En tout état de cause, il semble primordial de réglementer la prostitution. « C’est super important d’éviter que les réseaux de proxénètes puissent exister impunément » explique Thomas, 22 ans. Il poursuit : « en plus, pour certains aujourd’hui, si tu payes, t’as tous les droits ! » Pour Thomas ou pour Lola, tous les deux étudiants en langues : « c’est grave parce que souvent, la prostitution est vraiment subie ».

Et pour eux, le problème, c’est que cette prostitution majoritairement féminine nous ramène au débat sur l’égalité homme femme. « Moi j’ai l’impression que quoi qu’on fasse, on est un peu coincés… Si on réglemente, les prostituées feront un métier comme un autre et par connotation, ça aura un impact sur le respect que les hommes ont pour leur femme ou pour leur copine et sur ce qu’ils attendent d’elles. Et si on ne réglemente pas, les réseaux de proxénètes vont se développer et la situation des prostituées sera encore pire qu’aujourd’hui, alors que l’égalité homme femme devrait aussi supposer une égalité face au respect ! » déplore Lola.

Thomas reprend un peu écoeuré « C’est sûr, c’est horrible, le corps des femmes devient une marchandise ou un objet, mais à mon avis on ne pourra jamais empêcher les proxénètes de constituer un réseau de prostituées… » Thomas évoque ainsi l’exemple de la traite des blanches et de la situation économique de certains pays de l’Est en expliquant que « l’envie de se sortir de la misère est trop forte ».
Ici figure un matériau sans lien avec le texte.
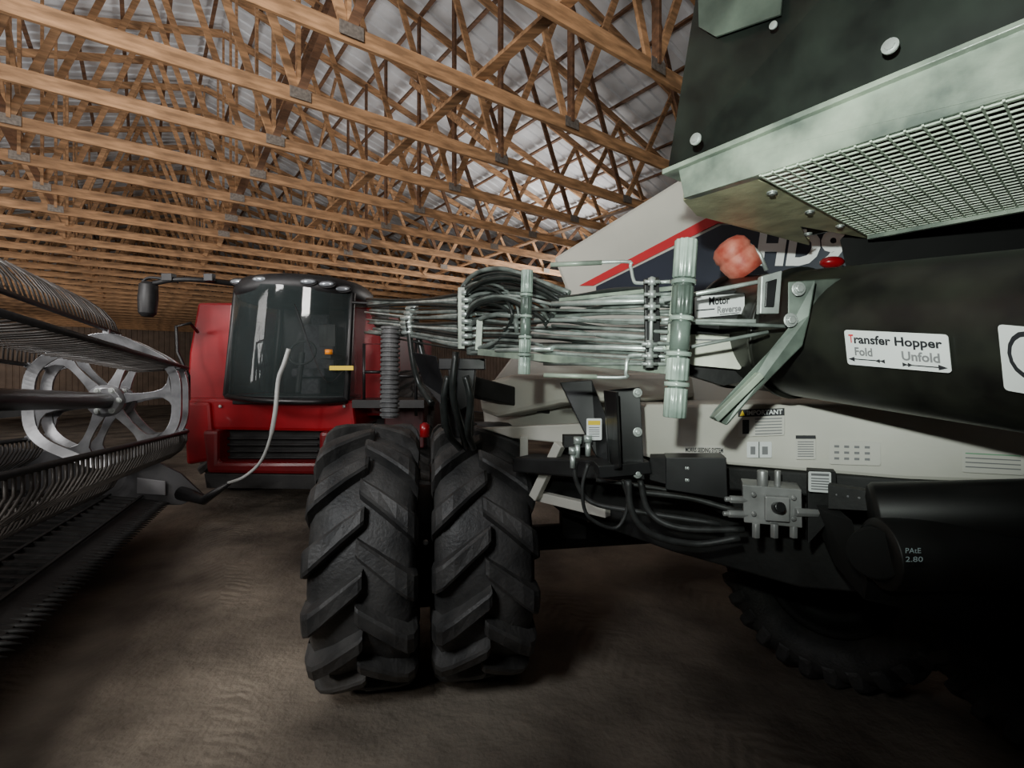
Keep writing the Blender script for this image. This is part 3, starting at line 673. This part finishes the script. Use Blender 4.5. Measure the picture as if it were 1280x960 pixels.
# ------------------------------------------------------------------ header
HA=V((-4.74,6.0,0)); ha=V((.385,-.923,0)); hr=V((.923,.385,0))
def H(t,u,z): return HA+ha*t+hr*u+V((0,0,z))
def AZ(t): return 1.70+.05*t
head=empty('combine_header',H(2.5,0,0),label='black draper header with tined pickup reel and aluminium reel spider',cat='harvester header')
HL=5.2; R=.80
b=B(BLACK); b.cyl(H(-.1,0,AZ(-.1)),H(HL,0,AZ(HL)),.085,n=24); b.done('reel_tube',head)
for t0 in(.05,.45):
    b=B(REELM); c=H(t0,0,AZ(t0)); X=hr; Z=V((0,0,1)); th=ha*.02; N_=96
    def rad(a): return .74+.02*math.cos(6*(a-math.radians(30)))
    vs=[];fs=[]
    for i in range(N_):
        a=2*math.pi*i/N_; dv=X*math.cos(a)+Z*math.sin(a)
        for r_,o_ in((rad(a)-.10,-1),(rad(a),-2.2),(rad(a),2.2),(rad(a)-.10,1)): vs.append(c+dv*r_+th*o_)
    for i in range(N_):
        for j in range(4): fs.append((i*4+j,i*4+(j+1)%4,((i+1)%N_)*4+(j+1)%4,((i+1)%N_)*4+j))
    b.vf(vs,fs)
    for k in range(6):
        a=math.radians(60*k+8); prof=[(.17,.36),(.26,.17),(.36,.10),(.46,.08),(.54,.10),(.60,.18),(.66,.32)]
        l_=[c+(X*math.cos(a+w_)+Z*math.sin(a+w_))*r_-th for r_,w_ in prof]; r__=[c+(X*math.cos(a-w_)+Z*math.sin(a-w_))*r_-th for r_,w_ in prof]
        for j in range(len(prof)-1): b.prism([l_[j],l_[j+1],r__[j+1],r__[j]],th*2)
        b.beam(c+(X*math.cos(a)+Z*math.sin(a))*.2-th*1.5,c+(X*math.cos(a)+Z*math.sin(a))*.66-th*1.5,.03,.02,ha)
        a2=math.radians(30+60*k); b.beam(c+(X*math.cos(a2)+Z*math.sin(a2))*.70,c+(X*math.cos(a2)+Z*math.sin(a2))*.80,.06,.04,ha)
    b.lathe(c-ha*.06,c+ha*.06,[(0,.14),(.2,.18),(.8,.18),(1,.14)],32)
    b.m(GALV)
    for k in range(6): a=math.radians(60*k); b.bolt(c+(X*math.cos(a)+Z*math.sin(a))*.13+ha*.06,ha,.02)
    b.done('reel_spider',head,bevel=.004)
TINE=M('tine_plastic',(.050,.044,.040),.4,0,.3,10)
def row(bat,base,dr,ln,step=.085,r0=.012,curve=.03):
    b=B(TINE); t=.05; rq=random.Random(2)
    while t<HL:
        p=base(t); j=rq.uniform(-.08,.08); d2=(dr+ha*j).normalized()
        b.tube([p,p+d2*ln*.35+hr*curve*.7,p+d2*ln*.7+hr*curve*.4,p+d2*ln-hr*curve],[r0,r0*.9,r0*.75,r0*.5],5); t+=step
    b.done('reel_tines',bat,kind='stuff')
for k in range(6):
    a=math.radians(30+60*k); u=R*math.cos(a); dz=R*math.sin(a)
    b=B(PLAST); b.cyl(H(0,u,AZ(0)+dz),H(HL,u,AZ(HL)+dz),.022,n=12); bat=b.done('reel_bat',head)
    base=lambda t,u=u,dz=dz: H(t,u,AZ(t)+dz)
    if k==0: row(bat,base,(hr*-.95+V((0,0,-.12))+ha*.1),.46,.10,.010,.05)
    elif k==1: row(bat,base,(hr*-.45+V((0,0,.75))+ha*.0),.46,.085,.010,.06)
    elif k==2: row(bat,base,(hr*-.2+V((0,0,.9))+ha*.0),.46,.085,.010,.06)
    else: row(bat,base,(-hr*.35+V((0,0,-1))),.34,.085,.012,.06)
b=B(BLACKD)
b.prism([H(0,-1.25,.62),H(0,.2,.42),H(0,.4,.40),H(0,.4,.45),H(0,.2,.50),H(0,-1.2,.75)],ha*HL)
b.prism([H(0,-1.25,.62),H(0,-1.15,.62),H(0,-1.2,1.5),H(0,-1.3,1.5)],ha*HL)
b.beam(H(0,-1.3,1.55),H(HL,-1.3,1.55),.2,.2); b.beam(H(0,-1.1,.5),H(HL,-1.1,.5),.2,.2)
t=.1
while t<HL: b.beam(H(t,.18,.515),H(t,-1.15,.755),.03,.03); t+=.16
for u_,z_ in((.22,.53),(-.1,.575),(-.4,.63)): b.beam(H(0,u_,z_),H(HL,u_,z_),.03,.02)
b.done('header_frame',head)
b=B(BLACKD); t=.05
while t<HL:
    b.tube([H(t,.33,.45),H(t,.44,.44),H(t,.52,.42)],[.02,.016,.004],6); t+=.076
b.done('knife_guards',head,kind='stuff')
b=B(M('end_panel_grey',(.09,.09,.095),.5,.2,.2,4))
b.prism([H(-.12,-1.2,.5),H(-.12,.6,.35),H(-.12,.85,.45),H(-.12,.6,.75),H(-.12,.3,.95),H(-.12,-1.2,1.2)],-ha*.06)
b.m(GREY).prism([H(-.05,.15,.55),H(-.05,.45,.5),H(-.05,.45,.68),H(-.05,.15,.75)],-ha*.02)
b.done('end_panel',head,bevel=.01)
b=B(BLACK); b.tube([H(-.14,.6,.5),P(255,625,6.2),P(286,604,6.1)],[.09,.06,.03],12); b.done('crop_divider',head)
b=B(HAZ); b.tube(smooth(PP((284,604,6.1),(305,596,6.05),(325,578,6.0),(337,550,5.95),(344,515,5.9),(348,475,5.9),(355,455,5.9),(361,436,5.9))),[.018]*20+[.026]*23,10); b.done('divider_rod',head,label='pale curved crop divider rod')
b=B(BLACKD)
for t in(.6,4.2):
    b.beam(H(t,-1.0,0.0),H(t,-1.0,.62),.1,.1,V((0,1,0))); b.beam(H(t,.0,.0),H(t,.0,.45),.1,.1,V((0,1,0))); b.beam(H(t,-1.1,.05),H(t,.1,.05),.1,.1)
b.beam(H(.6,-.5,.05),H(4.2,-.5,.05),.1,.1)
b.done('support_stand',head)
for sgn in(.1,HL-.1):
    b=B(BLACKD); b.beam(H(sgn,-1.3,1.55),H(sgn,0,AZ(sgn)+.0),.08,.1); b.done('reel_arm',head)
# ------------------------------------------------------------------ lights
def area(loc,tgt,size,power,col=(1,1,1),spread=110):  # added fill areas with no visible source brighten roof, combine and tires
    d=bpy.data.lights.new('fill_area','AREA'); d.size=size; d.energy=power; d.color=col; d.spread=math.radians(spread)
    o=bpy.data.objects.new('fill_area',d); COL.objects.link(o); o.location=loc; o.rotation_euler=(V(tgt)-V(loc)).to_track_quat('-Z','Y').to_euler()
def spot(loc,tgt,ang,power,col,blend=.5,r=.03):
    d=bpy.data.lights.new('flash_and_floor_spot','SPOT'); d.spot_size=math.radians(ang); d.energy=power; d.color=col; d.spot_blend=blend; d.shadow_soft_size=r
    o=bpy.data.objects.new('flash_and_floor_spot',d); COL.objects.link(o); o.location=loc; o.rotation_euler=(V(tgt)-V(loc)).to_track_quat('-Z','Y').to_euler()
WC=(1,.96,.92)
area(BW(-1.5,-.5,3.4),BW(.5,6,8),1.5,280,WC,120)
area(BW(-8,8,3),BW(0,12,8.5),3,240,WC,130)
area(BW(-9,20,3),BW(2,24,8),5,260,WC,140)
area(BW(11,10,4.2),BW(3,12,8.5),3,290,WC,110)
area(BW(-5.5,5.1,5.3),BW(-3,8,9),1.2,70,(.93,.96,1),160)
area(BW(-6,12,5.5),BW(-3,14,9),2,100,(.93,.96,1),160)
area(BW(-9,33,2.5),BW(-4,41,3.5),3,160,(1,.9,.8),150)
area((-5.5,2.0,4.2),(-3.2,7.5,2.3),1.2,50,(1,.97,.95),80)
area((-1.8,-.4,3.6),(-.7,3.3,.9),.8,14,(.95,.98,1),70)
spot((-.15,-.1,2.3),P(920,270,1.5),72,225,(.90,1,.91),1.)
spot((-3.4,-.8,2.6),(-2.9,3.2,0),60,620,(1,.955,.89),1.,.2)  # unseen floor spot brightening the dirt at left, not a flashlight
w=bpy.data.worlds.new('dim'); bpy.context.scene.world=w; w.use_nodes=True; w.node_tree.nodes['Background'].inputs[0].default_value=(.5,.5,.55,1); w.node_tree.nodes['Background'].inputs[1].default_value=.022
cd=bpy.data.cameras.new('camera'); cam=bpy.data.objects.new('camera',cd); COL.objects.link(cam)
cam.location=(0,0,CAMZ); cam.rotation_euler=(math.pi/2,0,0); cd.sensor_width=36; cd.lens=F/1280*36; cd.shift_y=-10/1280; cd.clip_start=.02
bpy.context.scene.camera=cam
N’en déplaise à certains de nos intellectuels dont les propos dégoulinent régulièrement dans les médias, la prostitution, loin d’être un sujet proprement féministe ou antiféministe, est « une problématique majeure » à laquelle il s’agit de réfléchir, « d’autant plus dans un monde où les logiques néolibérales dominent » conclut Thomas.